ABSALOM, taking advantage of his father's indiscreet partiality towards him, determined to usurp the crown, and, sending emissaries throughout Israel, ordered himself to be proclaimed king at Hebron. He was almost immediately acknowledged by the great majority of the nation. Multitudes daily flocked to his standard. David therefore filed from Jerusalem, whither Absalom immediately repaired, and was acknowledged sovereign. Ahithophel advised him to pursue his father with an army: but Hushai, who pretended to take part in his rebellion, and to be a bitter enemy of the deposed monarch, diverted him for the moment from this unnatural purpose. Shortly after, however, Absalom marched against David with a numerous army, and having crossed the river Jordan, encamped near the spot where his father had retired. David had a comparatively small but resolute band, commanded by Joab, Absalom's uncle, one of the most experienced officers of his time. After a short conflict, the rebel army was defeated with the loss of twenty thousand men slain upon the field of battle.
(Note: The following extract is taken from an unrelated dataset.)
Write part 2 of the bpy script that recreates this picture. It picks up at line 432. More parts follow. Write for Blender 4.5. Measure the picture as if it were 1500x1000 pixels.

When Absalom perceived the sad reverse which had overtaken him, he fled through the forest of Ephraim. "And Absalom rode upon a mule, and the mule went under the thick boughs of a great oak, and his head caught hold of the oak, and he was taken up between the heaven and the earth; and the mule that was under him went away *." Thus, that beautiful hair, of which he felt so vain, ultimately proved his destruction; for while he was suspended from the branch of the oak, Joab, having received information of his disaster from a soldier who had been in pursuit of the retreating troops, took three darts, and coming to the oak on which the rebellious prince was hanging, thrust them through his heart; after this ten of Joab's armourbearers surrounded and despatched him; then taking his body from the tree, they threw it into a pit in the wood and covered it with a heap of stones. When his melancholy end was communicated to David, he mourned for him "with overmuch sorrow."